On the positive side, investors and analysts believe the world's largest and most profitable car maker will be well positioned when the global slump ends.
"The US economy is weak but there's a feeling that it'll be the first region to recover," said Mitsushige Akino, chief fund manager at Ichiyoshi Investment Management. "In that sense, the first auto stocks to bounce back will probably be the companies with a large exposure to North America, like Toyota." The bad news is that shareholders should not expect a quick recovery in Toyota stock.
Shares
Shares hit a near-three year low earlier this month, shortly before it reported a 28 per cent fall in first-quarter profits.
At yesterday's closing price of 4,770 yen, Toyota's stock is richly priced compared with other global carmakers, making a rebound difficult to justify without a weakening in the yen which boosts Toyota's bottom-line.

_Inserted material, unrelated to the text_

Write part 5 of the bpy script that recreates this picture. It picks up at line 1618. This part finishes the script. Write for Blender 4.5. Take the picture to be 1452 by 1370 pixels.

With a price-to-estimated earnings ratio of 11.6 times, Toyota carries a big premium over most of Europe's top automakers. Daimler AG, BMW AG, PSA Peugeot Citroen, Renault SA and Fiat SpA all trade at 5-6 times estimated earnings, as investors worry about the impact from a more recent downturn in the European market.
While maintaining a buy rating on Toyota, Goldman's Yuzawa conceded it would be tough to expect the shares to rally as long as the North American and European car markets continue to slide.
"The company's plan calls for production to reverse a slide in the January-March quarter, but there's no guarantee that demand won't slide further," he said.
Toyota's sales fell 7 per cent in both the United States and Europe in the first half of this year.